Your objective
Print exactly the lines from the first one down to the line that contains "R = math.radians", both included, and skip the pictures.
====================
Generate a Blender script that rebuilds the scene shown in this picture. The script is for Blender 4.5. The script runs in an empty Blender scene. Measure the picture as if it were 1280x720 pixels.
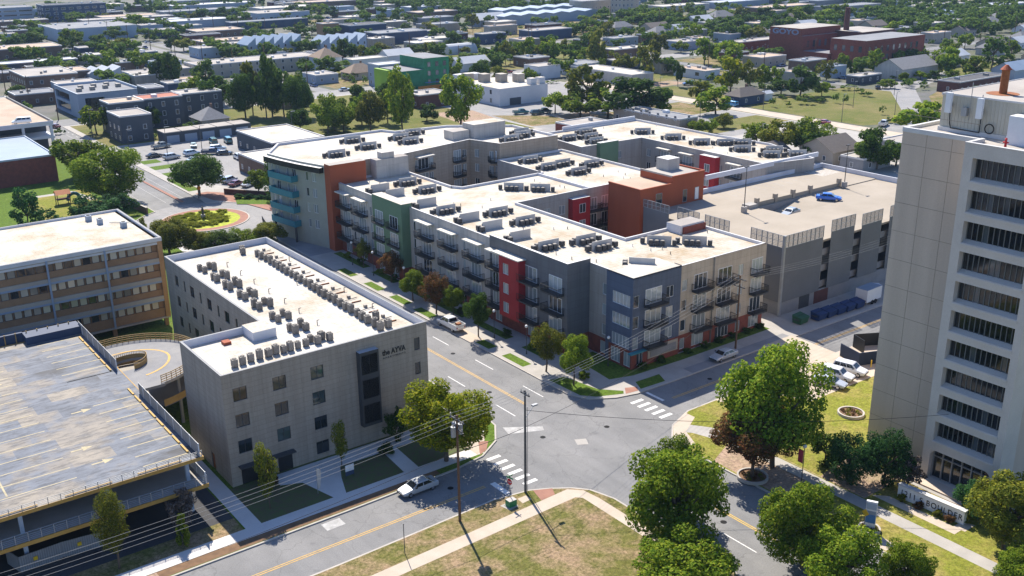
import bpy, bmesh, math, random
import numpy as np
from mathutils import Vector, Matrix
random.seed(11)
rng = np.random.default_rng(7)
SC = bpy.context.scene
COL = SC.collection
R = math.radians

# ------------------------------------------------------------------ materials
MATS = {}
def _nt(name):
    m = bpy.data.materials.new(name); m.use_nodes = True
    nt = m.node_tree; b = nt.nodes['Principled BSDF']
    MATS[name] = m
    return m, nt, b
def _pos(nt, scale=(1, 1, 1)):
    g = nt.nodes.new('ShaderNodeNewGeometry'); mp = nt.nodes.new('ShaderNodeMapping')
    mp.inputs['Scale'].default_value = scale
    nt.links.new(g.outputs['Position'], mp.inputs['Vector'])
    return mp.outputs['Vector']
def _noise(nt, vec, scale, detail=4, rough=.6):
    n = nt.nodes.new('ShaderNodeTexNoise'); n.inputs['Scale'].default_value = scale
    n.inputs['Detail'].default_value = detail; n.inputs['Roughness'].default_value = rough
    nt.links.new(vec, n.inputs['Vector']); return n.outputs['Fac']
def _ramp(nt, fac, stops):
    r = nt.nodes.new('ShaderNodeValToRGB'); e = r.color_ramp.elements
    while len(e) < len(stops): e.new(.5)
    for k, (p, c) in enumerate(stops):
        e[k].position = p; e[k].color = (*c, 1) if len(c) == 3 else c
    nt.links.new(fac, r.inputs['Fac']); return r.outputs['Color']
def _mix(nt, fac, a, b, mode='MIX'):
    n = nt.nodes.new('ShaderNodeMix'); n.data_type = 'RGBA'; n.blend_type = mode
    for sock, v in ((n.inputs[0], fac), (n.inputs[6], a), (n.inputs[7], b)):
        if isinstance(v, (int, float)): sock.default_value = v
        elif isinstance(v, tuple): sock.default_value = (*v, 1)
        else: nt.links.new(v, sock)
    return n.outputs[2]
def _bump(nt, b, h, strength=.3, dist=.05):
    n = nt.nodes.new('ShaderNodeBump'); n.inputs['Strength'].default_value = strength; n.inputs['Distance'].default_value = dist
    nt.links.new(h, n.inputs['Height']); nt.links.new(n.outputs['Normal'], b.inputs['Normal'])
def mat(name, c, c2=None, s=.6, rough=.8, metal=0., stretch=(1, 1, 1), lo=.35, hi=.65, fine=.12, spec=.3, joints=None):
    """plain surface: two tones in soft patches plus fine grain"""
    m, nt, b = _nt(name)
    c2 = c2 or tuple(x * .86 for x in c)
    f = _noise(nt, _pos(nt, stretch), s, 5)
    col = _ramp(nt, f, [(lo, c), (hi, c2)])
    if fine:
        g = _noise(nt, _pos(nt), 9., 2)
        col = _mix(nt, fine, col, _ramp(nt, g, [(.3, (.3, .3, .3)), (.7, (.75, .75, .75))]), 'OVERLAY')
    if joints:      # panel joints on upright walls and faint rain streaks
        gp = nt.nodes.new('ShaderNodeNewGeometry'); sx = nt.nodes.new('ShaderNodeSeparateXYZ'); nt.links.new(gp.outputs['Position'], sx.inputs[0])
        ad = nt.nodes.new('ShaderNodeMath'); nt.links.new(sx.outputs[0], ad.inputs[0]); nt.links.new(sx.outputs[1], ad.inputs[1])
        cx = nt.nodes.new('ShaderNodeCombineXYZ'); nt.links.new(ad.outputs[0], cx.inputs[0]); nt.links.new(sx.outputs[2], cx.inputs[1])
        br = nt.nodes.new('ShaderNodeTexBrick'); br.inputs['Scale'].default_value = 1; br.inputs['Brick Width'].default_value = joints[0]; br.inputs['Row Height'].default_value = joints[1]; br.offset = joints[2] if len(joints) > 2 else 0
        br.inputs['Mortar Size'].default_value = .022; br.inputs['Color1'].default_value = (1, 1, 1, 1); br.inputs['Color2'].default_value = (.93, .93, .925, 1); br.inputs['Mortar'].default_value = (.72, .72, .72, 1)
        nt.links.new(cx.outputs[0], br.inputs['Vector']); col = _mix(nt, 1., col, br.outputs['Color'], 'MULTIPLY')
        stk = _ramp(nt, _noise(nt, _pos(nt, (1.8, 1.8, .07)), 1.1, 5), [(.38, (.84, .835, .83)), (.58, (1, 1, 1))]); col = _mix(nt, .8, col, stk, 'MULTIPLY')
    nt.links.new(col, b.inputs['Base Color'])
    b.inputs['Roughness'].default_value = rough; b.inputs['Metallic'].default_value = metal
    b.inputs['Specular IOR Level'].default_value = spec
    return m
mat('stucco', (.41, .345, .275), (.35, .30, .24), .5, .9, stretch=(1.5, 1.5, .12), lo=.3, hi=.7, joints=(2.4, .62, .5))
mat('stucco_light', (.52, .49, .45), (.46, .435, .40), .3, .9, joints=(2.9, 3.15))
mat('panel_dark', (.15, .155, .165), (.13, .135, .145), .4, .7, stretch=(1, 1, .2), joints=(2.4, 1.05))
mat('panel_blue', (.10, .13, .19), (.09, .115, .17), .4, .7, joints=(2.4, 1.05))
mat('panel_green', (.14, .225, .135), (.125, .20, .12), .4, .75)
mat('panel_grey', (.38, .355, .325), (.34, .32, .295), .3, .8, joints=(2.6, 3.15))
mat('panel_beige', (.49, .43, .35), (.44, .385, .315), .3, .8, joints=(2.6, 1.05))
mat('red_panel', (.36, .025, .03), (.31, .02, .025), .5, .6)
mat('rust_panel', (.34, .085, .035), (.29, .07, .03), .3, .75, stretch=(1, 1, .3))
mat('pale_green_wall', (.33, .345, .29), (.30, .31, .26), .4, .8)
mat('teal', (.04, .22, .27), (.035, .19, .24), .5, .5)
mat('brick_red', (.22, .065, .045), (.17, .05, .038), 1.3, .9, lo=.4, hi=.6)
mat('brick_dark', (.13, .055, .045), (.095, .042, .038), .5, .9)
mat('brick_brown', (.19, .12, .085), (.15, .095, .07), 1., .9)
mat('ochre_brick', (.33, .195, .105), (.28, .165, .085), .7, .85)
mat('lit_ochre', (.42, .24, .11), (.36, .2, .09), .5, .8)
mat('tan_wall', (.42, .37, .30), (.37, .32, .26), .3, .85)
mat('white_wall', (.66, .66, .66), (.58, .58, .59), .2, .8)
mat('bluegrey_wall', (.30, .35, .42), (.26, .31, .38), .2, .7)
mat('pale_blue_wall', (.38, .44, .52), (.34, .40, .47), .2, .7)
mat('dark_wall', (.075, .085, .10), (.06, .07, .085), .2, .8)
mat('navy_wall', (.035, .06, .12), (.03, .05, .10), .2, .6)
mat('green_sheath', (.02, .16, .07), (.03, .21, .10), .6, .7)
mat('lime_wall', (.25, .42, .03), None, .3, .7)
mat('orange_wall', (.5, .2, .03), None, .3, .7)
mat('roof_gravel', (.40, .37, .33), (.32, .29, .26), .12, .95)
mat('roof_grey', (.24, .245, .255), (.19, .195, .205), .15, .9)
mat('roof_dark', (.10, .10, .105), (.08, .08, .085), .15, .95)
mat('roof_tan', (.48, .38, .29), (.4, .3, .22), .12, .95)
mat('deck_line', (.50, .42, .25), (.34, .30, .2), 2., .8)
mat('ramp_concrete', (.26, .255, .25), (.21, .21, .215), .5, .9)
mat('tower_mullion', (.20, .20, .19), None, 1, .5)
mat('shingle', (.15, .13, .115), (.12, .105, .095), 1.5, .95)
mat('shingle_tan', (.29, .22, .165), (.24, .18, .13), 1.5, .95)
mat('shingle_grey', (.22, .22, .225), (.18, .18, .185), 1.5, .95)
mat('metal_roof', (.44, .46, .48), (.38, .40, .42), .2, .45)
mat('metal_blue_roof', (.25, .31, .38), (.21, .27, .34), .2, .4)
mat('parapet_white', (.62, .63, .66), (.55, .56, .60), .3, .7)
mat('coping', (.17, .175, .185), None, .3, .5)
mat('coping_pale', (.6, .59, .57), None, .3, .6)
mat('concrete', (.40, .375, .34), (.33, .31, .28), .35, .9)
mat('concrete_warm', (.50, .42, .34), (.44, .37, .29), .5, .9)
mat('concrete_grey', (.27, .27, .275), (.22, .22, .225), .3, .9)
mat('tower_concrete', (.58, .475, .375), (.49, .40, .315), .3, .9, stretch=(1.6, 1.6, .12), lo=.3, hi=.7)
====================
Completed exercise
Generate a Blender script that rebuilds the scene shown in this picture. The script is for Blender 4.5. The script runs in an empty Blender scene. Measure the picture as if it were 1280x720 pixels.
import bpy, bmesh, math, random
import numpy as np
from mathutils import Vector, Matrix
random.seed(11)
rng = np.random.default_rng(7)
SC = bpy.context.scene
COL = SC.collection
R = math.radians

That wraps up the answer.